Kołodziejczak: 1400 zł za tonę pszenicy nie ustabilizuje cen
Lider AGROunii zaznaczył, że premier Morawiecki oceniając, że cena 1400 zł za tonę pszenicy mogła ustabilizować rynek zbóż, jest w błędzie.
- Przecież w żniwa te ceny były wyższe, na poziomie 1600 zł/t. A teraz? Nie dość, że ceny są niskie, to jeszcze nikt nie chce kupić ziarna. Premier Morawiecki powiedział, że w tym tygodniu podejmą rozwiązania. Panie premierze, pan zapominał o nas przez 7 lat. W tym czasie upadło 200 tysięcy gospodarstw. I pan dziś mówi, że dopiero za kilka dni rozwiąże problem, o którym AGROunia mówi od tygodni? Przecież już wtedy alarmowaliśmy, że do Polski przyjechało 500 wagonów zboża technicznego z Ukrainy, które nie powinno tutaj trafić – zaznaczył Kołodziejczak.
Dodał, że w momencie, kiedy w Polsce była najlepsza możliwość sprzedaży pszenicy, kukurydzy i rzepaku, rząd zezwolił na przywóz ziarna z zagranicy.
- My mamy obowiązek pomóc Ukrainie, wywożąc to zboże dalej, a nie zapychać nasze silosy – ocenił.

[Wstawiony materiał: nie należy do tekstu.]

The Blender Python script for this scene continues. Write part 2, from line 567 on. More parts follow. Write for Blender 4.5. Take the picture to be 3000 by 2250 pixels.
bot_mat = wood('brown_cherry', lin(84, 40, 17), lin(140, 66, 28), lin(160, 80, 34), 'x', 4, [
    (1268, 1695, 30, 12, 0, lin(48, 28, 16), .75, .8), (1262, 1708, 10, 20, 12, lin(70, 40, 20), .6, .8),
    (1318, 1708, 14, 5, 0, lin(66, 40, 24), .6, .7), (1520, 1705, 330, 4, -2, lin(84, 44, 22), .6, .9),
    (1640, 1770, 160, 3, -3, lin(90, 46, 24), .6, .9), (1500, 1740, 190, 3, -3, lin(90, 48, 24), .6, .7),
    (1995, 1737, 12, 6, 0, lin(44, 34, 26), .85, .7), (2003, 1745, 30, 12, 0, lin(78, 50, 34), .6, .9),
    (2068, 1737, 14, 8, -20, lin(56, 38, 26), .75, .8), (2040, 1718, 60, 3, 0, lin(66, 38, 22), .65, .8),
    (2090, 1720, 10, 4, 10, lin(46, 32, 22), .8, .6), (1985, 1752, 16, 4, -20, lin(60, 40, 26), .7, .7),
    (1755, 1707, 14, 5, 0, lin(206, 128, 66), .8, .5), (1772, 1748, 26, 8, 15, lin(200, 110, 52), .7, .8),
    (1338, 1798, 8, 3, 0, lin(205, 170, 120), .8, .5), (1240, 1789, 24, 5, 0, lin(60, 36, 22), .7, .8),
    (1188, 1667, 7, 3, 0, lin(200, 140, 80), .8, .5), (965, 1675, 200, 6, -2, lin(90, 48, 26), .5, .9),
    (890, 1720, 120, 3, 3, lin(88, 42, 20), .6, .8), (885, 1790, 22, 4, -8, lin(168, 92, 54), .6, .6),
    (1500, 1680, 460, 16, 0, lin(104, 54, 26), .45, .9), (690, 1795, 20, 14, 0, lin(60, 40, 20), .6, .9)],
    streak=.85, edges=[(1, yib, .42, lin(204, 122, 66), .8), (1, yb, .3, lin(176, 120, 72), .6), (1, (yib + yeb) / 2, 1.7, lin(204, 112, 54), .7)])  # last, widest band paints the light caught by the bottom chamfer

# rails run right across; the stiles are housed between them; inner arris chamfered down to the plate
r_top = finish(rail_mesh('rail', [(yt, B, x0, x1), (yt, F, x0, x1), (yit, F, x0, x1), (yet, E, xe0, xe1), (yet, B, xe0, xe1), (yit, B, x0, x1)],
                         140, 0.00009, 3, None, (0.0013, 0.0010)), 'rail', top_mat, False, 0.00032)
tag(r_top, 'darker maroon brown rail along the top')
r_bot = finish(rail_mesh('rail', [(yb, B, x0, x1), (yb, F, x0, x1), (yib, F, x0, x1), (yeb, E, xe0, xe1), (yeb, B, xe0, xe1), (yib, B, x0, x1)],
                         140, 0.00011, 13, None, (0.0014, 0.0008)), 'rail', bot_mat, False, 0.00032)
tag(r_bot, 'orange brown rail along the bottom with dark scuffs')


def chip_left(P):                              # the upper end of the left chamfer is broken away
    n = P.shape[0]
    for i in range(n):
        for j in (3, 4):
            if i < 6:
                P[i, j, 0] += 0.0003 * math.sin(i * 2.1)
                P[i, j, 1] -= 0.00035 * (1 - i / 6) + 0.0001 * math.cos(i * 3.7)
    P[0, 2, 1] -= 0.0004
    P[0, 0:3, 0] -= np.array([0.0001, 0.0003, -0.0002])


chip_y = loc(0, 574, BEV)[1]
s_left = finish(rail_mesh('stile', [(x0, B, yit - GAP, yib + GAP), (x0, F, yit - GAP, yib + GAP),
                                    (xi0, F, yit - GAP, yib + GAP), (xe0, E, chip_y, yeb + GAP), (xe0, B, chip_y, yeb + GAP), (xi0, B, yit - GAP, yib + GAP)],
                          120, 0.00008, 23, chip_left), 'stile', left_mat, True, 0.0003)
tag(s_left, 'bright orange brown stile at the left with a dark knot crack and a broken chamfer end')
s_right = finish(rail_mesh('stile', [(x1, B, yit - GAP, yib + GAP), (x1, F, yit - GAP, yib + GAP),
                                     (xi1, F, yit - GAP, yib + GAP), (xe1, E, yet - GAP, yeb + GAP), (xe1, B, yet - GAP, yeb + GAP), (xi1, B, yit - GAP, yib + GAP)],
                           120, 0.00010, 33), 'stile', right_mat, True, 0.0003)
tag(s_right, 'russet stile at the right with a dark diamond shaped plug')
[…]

Kołodziejczak: nie dzielcie rolników na Solidarność, AGROunię czy inne organizacje
Lider AGROunii zaapelował do premierów o jednakowe traktowanie rolników.
- Nie dzielcie rolników na Solidarność, AGROunię czy na inne organizacje - powiedział. Zwrócił się także do innych związkowców, by „nie dali się nabrać na to, co mówi premier Kowalczyk i premier Morawiecki”.
Ukraińskie zboże? Tak, ale tylko tranzytem przez Polskę
AGROunia po raz kolejny wskazała rozwiązanie problemy nadmiernego importu ukraińskiego zboża.
- Unia Europejska, w tym szczególnie Polska powinny podjąć jak najszybsze działania zmierzające do interwencyjnego przewozu zbóż z Ukrainy do Afryki. Żadna firma działająca w Polsce nie powinna mieć możliwości zakupu zboża z Ukrainy. To zboże powinno być przewiezione do Afryki czy do krajów Bliskiego Wschodu, czyli tam, gdzie jest ono potrzebne – podkreślił Kołodziejczak.